El principio de identidad, conforme al cual toda entidad es idéntica a sí misma, aunque pareciera tener únicamente repercusiones lógicas y filosóficas tiene asidero en la realidad. Se encuentra regulado en el artículo cuarto de la constitución como un derecho humano. El derecho a la identidad, en términos legales y políticos, se traduce en la facultad de ser identificado individualmente en sociedad: el derecho a ser uno mismo y no ser confundido con otro.
El derecho a la identidad es protegido por el Estado mediante todos aquellos actos que nos individualizan como personas y que nos distinguen de los demás. Para ello, se nos ha asignado una Clave Única de Registro de Población (CURP), una clave del Registro Federal de Contribuyentes (RFC), un número de seguridad social, uno de pasaporte, etcétera. Sin ellos no sólo no podríamos identificarnos, tampoco podríamos ejercitar derechos o cumplir con nuestras obligaciones frente al Estado. Son la puerta de entrada para recibir servicios de salud, migrar, votar, pagar impuestos. y un larguísimo etcétera.

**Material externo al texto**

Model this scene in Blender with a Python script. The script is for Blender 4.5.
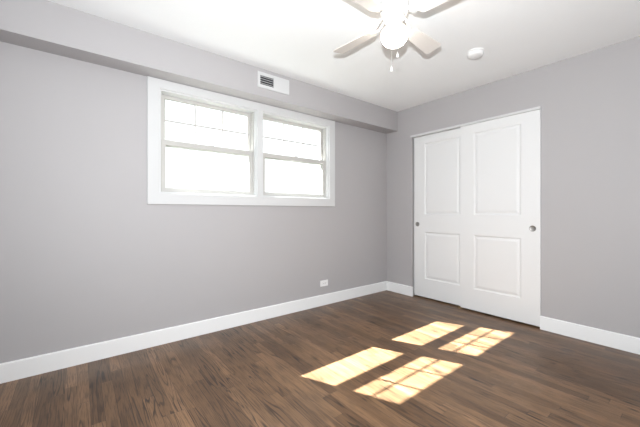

Hay un problema. El derecho a la identidad de los mexicanos se encuentra —por decirlo de algún modo— pulverizado. Tenemos tantos números y claves como servicios presta el Estado para nosotros. Carecemos de un registro único de identidad como el Documento Nacional de Identidad de los argentinos y los alemanes o la Cedula de Ciudadanía colombiana. Por ello, contrario a toda lógica e inclusive en contravención a lo señalado por la ley, los mexicanos utilizamos como identificación oficial para todo tipo de trámites aquella que es emitida por el Instituto Nacional Electoral (INE). Ese es su nombre: credencial para votar.
Al menos desde 1992 existen intentos para crear una Cédula de Identidad Ciudadana. Por aquel entonces, un artículo transitorio de la ley general de población ordenó al entonces Instituto Federal Electoral (IFE) poner a disposición su base de datos para tales efectos. La autoridad electoral no cumplió. El fantasma del supuesto fraude de 1988 y el temor a proporcionar los datos a la Secretaría de Gobernación (Segob) —autoridad encargada del Registro Nacional de Ciudadanos— venció a la norma. Fue el primero de varios intentos fracasados.
La desconfianza en las autoridades no ha abandonado a los mexicanos. Como muestra, un botón: la tradición de la suspicacia y la incredulidad hirió de muerte hace un par de meses al Padrón Nacional de Usuarios de Telefonía Móvil (Panaut), que buscaba ser utilizado por las autoridades para prevenir y perseguir delitos, particularmente extorsiones telefónicas.
Contar con una Cédula de Identidad Ciudadana cobra especial relevancia en un país con una crisis de desaparecidos como el nuestro. Una identificación única que nos individualice e incluya datos biométricos facilitaría los esfuerzos de búsqueda e identificación. Tal empeño, claro, habría de caminar de la mano con estrategias confiables de almacenamiento, tránsito y uso de datos, que reconozcan la importancia de los datos personales y la —para nada infundada— desconfianza nacional.
Así las cosas. Los mexicanos aceptamos —sin siquiera leer— avisos de privacidad a diestra y siniestra. Regalamos nuestros datos personales, incluyendo nuestra huella dactilar y otra información biométrica, a Amazon, Apple, Samsung y cualquier otra entidad con algún grado de “renombre”. Pero esa lógica de confianza, enteramente privada y mercantil, no parece aplicársele a los servicios del Estado.
Hoy la base de datos más importante del país — aquella mediante la que el Estado cumple medianamente con su obligación de reconocer nuestra identidad— está en manos de una autoridad en la que la mitad de la población no confía: la electoral. A qué lugares tan oscuros nos lleva el miedo.